Il reparto di centrocampo è forse quello che ad oggi può contare sugli uomini migliori, i più in forma. Verratti e Jorginho saranno imprescindibili e lo hanno piano piano dimostrato nel corso delle 17 partite dell’era Mancini e lo stesso dicasi per Barella, che all’Inter è chiamato al definitivo salto di qualità. Gioca nell’Inter di Conte anche Stefano Sensi, un altro che al pallone dà del tu. Il suo inizio di stagione è stato sublime, potrebbe essere il perfetto alter-ego di Verratti. A centrocampo difficile, poi, tenere fuori Lorenzo Pellegrini. Il centrocampista della Roma sta vivendo la stagione della consacrazione e il tecnico jesino ha già ampiamente dimostrato quanto si fidi di lui, che per carisma e qualità tecniche può ambire a diventare un perno della nostra Nazionale. L’ultimo posto eventualmente libero potrebbero giocarselo in tanti: da Zaniolo, che però ha bisogno di ritornare ad alti livelli, passando per Castrovilli – a proposito di giovani – e Tonali, che ha esordito martedì e sul quale si punta molto, a Cristante, che sta vivendo un momento di forma sicuramente positivo e che lascia ben sperare per il futuro.

(Fonte: profilo Twitter Nazionale Italiana)

Ed infine l’attacco. Anche qui i nomi sono quelli che ci siamo abituati a vedere ultimamente: Belotti, Immobile, Insigne, Chiesa e Bernardeschi, un talento che Mancini spera di riabilitare dopo un inizio di stagione sottotono. L’ultimo posto rimane l’incognita: sperare nella ripresa – l’ennesima – di Balotelli forse non basta, mentre buone indicazioni le ha date El Shaarawy in Nazionale e Berardi in campionato.

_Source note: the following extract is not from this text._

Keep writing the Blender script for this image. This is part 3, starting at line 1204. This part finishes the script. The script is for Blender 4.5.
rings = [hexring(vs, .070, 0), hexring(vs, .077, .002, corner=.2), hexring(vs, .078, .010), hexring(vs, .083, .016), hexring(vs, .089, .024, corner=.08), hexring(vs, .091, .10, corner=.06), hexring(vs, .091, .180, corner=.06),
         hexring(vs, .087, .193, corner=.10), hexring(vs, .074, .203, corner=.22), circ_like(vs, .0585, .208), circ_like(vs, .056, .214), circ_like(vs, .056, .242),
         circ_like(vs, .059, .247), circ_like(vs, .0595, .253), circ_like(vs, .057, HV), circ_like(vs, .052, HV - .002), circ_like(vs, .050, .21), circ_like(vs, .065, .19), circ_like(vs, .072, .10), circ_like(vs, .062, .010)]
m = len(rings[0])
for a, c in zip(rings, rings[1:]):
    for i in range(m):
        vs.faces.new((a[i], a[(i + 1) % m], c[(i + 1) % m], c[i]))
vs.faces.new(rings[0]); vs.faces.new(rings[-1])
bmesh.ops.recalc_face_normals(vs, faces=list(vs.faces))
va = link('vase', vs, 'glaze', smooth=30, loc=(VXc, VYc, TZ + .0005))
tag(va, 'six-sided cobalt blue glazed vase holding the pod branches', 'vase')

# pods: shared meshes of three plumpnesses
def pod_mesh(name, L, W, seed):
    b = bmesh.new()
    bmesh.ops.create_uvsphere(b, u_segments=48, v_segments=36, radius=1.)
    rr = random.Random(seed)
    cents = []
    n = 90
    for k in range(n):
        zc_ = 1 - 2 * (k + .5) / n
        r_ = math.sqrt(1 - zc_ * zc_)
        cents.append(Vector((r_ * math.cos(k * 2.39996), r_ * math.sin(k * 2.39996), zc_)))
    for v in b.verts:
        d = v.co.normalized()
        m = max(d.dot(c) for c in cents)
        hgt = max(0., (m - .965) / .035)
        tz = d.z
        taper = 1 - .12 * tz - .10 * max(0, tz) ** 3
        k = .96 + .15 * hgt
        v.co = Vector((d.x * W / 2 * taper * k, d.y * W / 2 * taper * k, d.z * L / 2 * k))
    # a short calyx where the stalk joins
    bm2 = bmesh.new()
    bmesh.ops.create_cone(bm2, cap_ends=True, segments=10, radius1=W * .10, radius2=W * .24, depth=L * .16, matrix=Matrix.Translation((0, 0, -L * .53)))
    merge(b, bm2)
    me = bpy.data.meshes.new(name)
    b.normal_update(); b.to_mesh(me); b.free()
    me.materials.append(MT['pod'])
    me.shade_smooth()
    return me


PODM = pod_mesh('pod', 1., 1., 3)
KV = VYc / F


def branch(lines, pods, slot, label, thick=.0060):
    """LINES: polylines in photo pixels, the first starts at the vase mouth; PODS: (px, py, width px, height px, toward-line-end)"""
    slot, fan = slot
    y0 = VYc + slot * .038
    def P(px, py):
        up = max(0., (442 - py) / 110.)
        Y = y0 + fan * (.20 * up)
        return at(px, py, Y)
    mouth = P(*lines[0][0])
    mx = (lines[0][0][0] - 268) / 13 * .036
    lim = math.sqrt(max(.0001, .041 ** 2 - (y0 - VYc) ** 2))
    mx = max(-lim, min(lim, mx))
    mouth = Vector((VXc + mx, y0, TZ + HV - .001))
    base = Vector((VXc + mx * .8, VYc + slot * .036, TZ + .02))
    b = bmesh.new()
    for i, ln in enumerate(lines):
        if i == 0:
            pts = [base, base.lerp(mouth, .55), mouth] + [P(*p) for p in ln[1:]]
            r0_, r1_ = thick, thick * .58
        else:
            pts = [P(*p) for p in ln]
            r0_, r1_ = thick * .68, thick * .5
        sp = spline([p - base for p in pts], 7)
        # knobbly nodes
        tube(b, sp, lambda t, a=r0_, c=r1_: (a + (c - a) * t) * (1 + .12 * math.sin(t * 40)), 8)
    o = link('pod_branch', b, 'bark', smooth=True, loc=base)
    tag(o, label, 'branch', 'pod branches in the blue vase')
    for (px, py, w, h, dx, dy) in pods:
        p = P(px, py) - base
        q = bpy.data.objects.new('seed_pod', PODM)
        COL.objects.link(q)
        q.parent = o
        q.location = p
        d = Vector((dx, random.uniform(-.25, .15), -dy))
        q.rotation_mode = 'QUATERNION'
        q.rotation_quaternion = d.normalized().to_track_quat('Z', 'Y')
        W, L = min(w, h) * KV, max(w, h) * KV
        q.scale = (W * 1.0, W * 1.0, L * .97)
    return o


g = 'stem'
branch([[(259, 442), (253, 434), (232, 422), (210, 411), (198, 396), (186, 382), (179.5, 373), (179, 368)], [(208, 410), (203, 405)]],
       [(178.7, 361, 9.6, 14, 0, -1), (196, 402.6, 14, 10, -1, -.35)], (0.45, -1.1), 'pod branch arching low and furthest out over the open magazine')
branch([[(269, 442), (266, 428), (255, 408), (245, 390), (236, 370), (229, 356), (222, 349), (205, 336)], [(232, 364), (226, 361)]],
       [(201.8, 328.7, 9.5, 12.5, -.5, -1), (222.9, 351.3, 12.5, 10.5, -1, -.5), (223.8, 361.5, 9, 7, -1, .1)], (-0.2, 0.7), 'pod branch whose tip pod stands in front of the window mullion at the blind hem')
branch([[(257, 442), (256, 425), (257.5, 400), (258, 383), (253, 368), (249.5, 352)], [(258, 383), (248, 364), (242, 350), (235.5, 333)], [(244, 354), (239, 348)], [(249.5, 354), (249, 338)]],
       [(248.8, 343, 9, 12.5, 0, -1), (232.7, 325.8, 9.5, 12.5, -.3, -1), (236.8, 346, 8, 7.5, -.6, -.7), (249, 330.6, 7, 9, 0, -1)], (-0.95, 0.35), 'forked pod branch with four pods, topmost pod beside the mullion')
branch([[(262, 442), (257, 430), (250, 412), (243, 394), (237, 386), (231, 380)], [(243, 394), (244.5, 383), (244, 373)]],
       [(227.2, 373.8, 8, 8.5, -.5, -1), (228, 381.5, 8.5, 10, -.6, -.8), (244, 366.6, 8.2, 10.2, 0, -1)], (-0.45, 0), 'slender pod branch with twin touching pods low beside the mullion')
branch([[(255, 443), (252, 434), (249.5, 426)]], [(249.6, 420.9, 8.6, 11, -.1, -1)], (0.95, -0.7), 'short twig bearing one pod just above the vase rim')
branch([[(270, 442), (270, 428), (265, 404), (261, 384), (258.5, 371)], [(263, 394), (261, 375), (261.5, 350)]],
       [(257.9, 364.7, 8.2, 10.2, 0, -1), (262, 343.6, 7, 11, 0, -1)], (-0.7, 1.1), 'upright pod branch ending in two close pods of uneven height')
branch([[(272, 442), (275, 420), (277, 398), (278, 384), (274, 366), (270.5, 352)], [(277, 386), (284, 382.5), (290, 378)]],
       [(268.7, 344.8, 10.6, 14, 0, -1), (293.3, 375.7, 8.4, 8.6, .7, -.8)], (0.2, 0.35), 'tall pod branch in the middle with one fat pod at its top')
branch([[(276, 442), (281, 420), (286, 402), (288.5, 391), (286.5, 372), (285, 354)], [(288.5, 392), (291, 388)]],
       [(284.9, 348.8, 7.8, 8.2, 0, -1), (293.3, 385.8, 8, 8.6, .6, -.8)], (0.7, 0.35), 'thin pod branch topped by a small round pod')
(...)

Immobile, 37 presenze e 8 gol in Nazionale, festeggia la rete dell’Italia di Andrea Belotti, 25 anni, 27 presenze e 8 reti anche per lui.
(Fonte: profilo Facebook Nazionale italiana)

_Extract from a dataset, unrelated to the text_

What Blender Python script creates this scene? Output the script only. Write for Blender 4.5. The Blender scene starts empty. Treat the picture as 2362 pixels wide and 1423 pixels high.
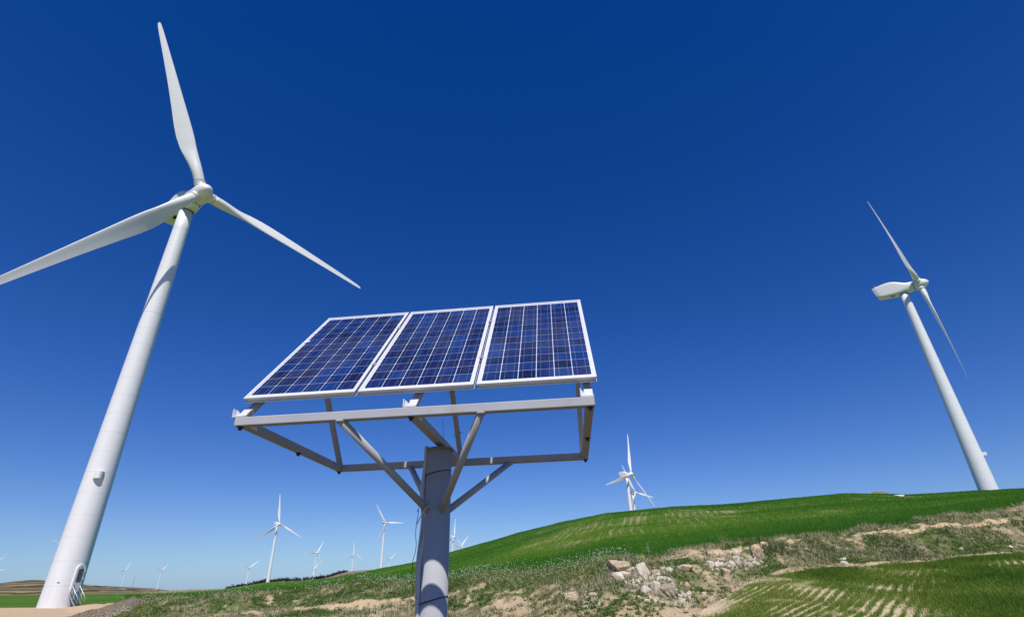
import bpy, bmesh, math, random
import numpy as np
from mathutils import Matrix, Vector

random.seed(7)
rng = np.random.default_rng(11)
scene = bpy.context.scene
EYE = 1.65                                   # eye height above the dirt by the stand
PX_W, PX_H = 2362.0, 1423.0                  # size of the photograph

# ------------------------------------------------------------------ camera
FOCAL, PITCH, ROLL = 1196.07, math.radians(27.5676), math.radians(-1.7453)
Fv = np.array([0, math.cos(PITCH), math.sin(PITCH)])
Rv = np.array([1.0, 0, 0]); Uv = np.cross(Rv, Fv)
Rv, Uv = math.cos(ROLL) * Rv + math.sin(ROLL) * Uv, -math.sin(ROLL) * Rv + math.cos(ROLL) * Uv
cam_data = bpy.data.cameras.new('camera')
cam_data.sensor_width = 36.0
cam_data.lens = 36.0 * FOCAL / PX_W
cam_data.clip_start = 0.05
cam_data.clip_end = 30000
cam = bpy.data.objects.new('camera', cam_data)
scene.collection.objects.link(cam)
cam.matrix_world = Matrix(((Rv[0], Uv[0], -Fv[0], 0), (Rv[1], Uv[1], -Fv[1], 0), (Rv[2], Uv[2], -Fv[2], EYE), (0, 0, 0, 1)))
scene.camera = cam

# ------------------------------------------------------------------ sky, sun, exposure
SUN_EL, SUN_AZ = math.radians(54.9), math.radians(176.2)
world = bpy.data.worlds.new('World'); scene.world = world; world.use_nodes = True
wn = world.node_tree.nodes; wl = world.node_tree.links
bg = wn['Background']
sky = wn.new('ShaderNodeTexSky'); sky.sky_type = 'NISHITA'; sky.sun_disc = False
sky.sun_elevation = SUN_EL; sky.sun_rotation = SUN_AZ
sky.altitude = 0; sky.air_density = 1.0; sky.dust_density = 0.0; sky.ozone_density = 6.0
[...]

Sempre che Mancini decida di portarne sei di attaccanti e che, incrociando le dita, nessuna sia vittima di infortuni che potrebbero precluderne la partecipazione al primo Europeo itinerante della storia, un torneo al quale ci presentiamo con ordine, identità, qualità, ambizione, futuro. Citando l’inno di Mameli: “l’Italia s’è desta“, è tempo di rinascita. La nostra rinascita.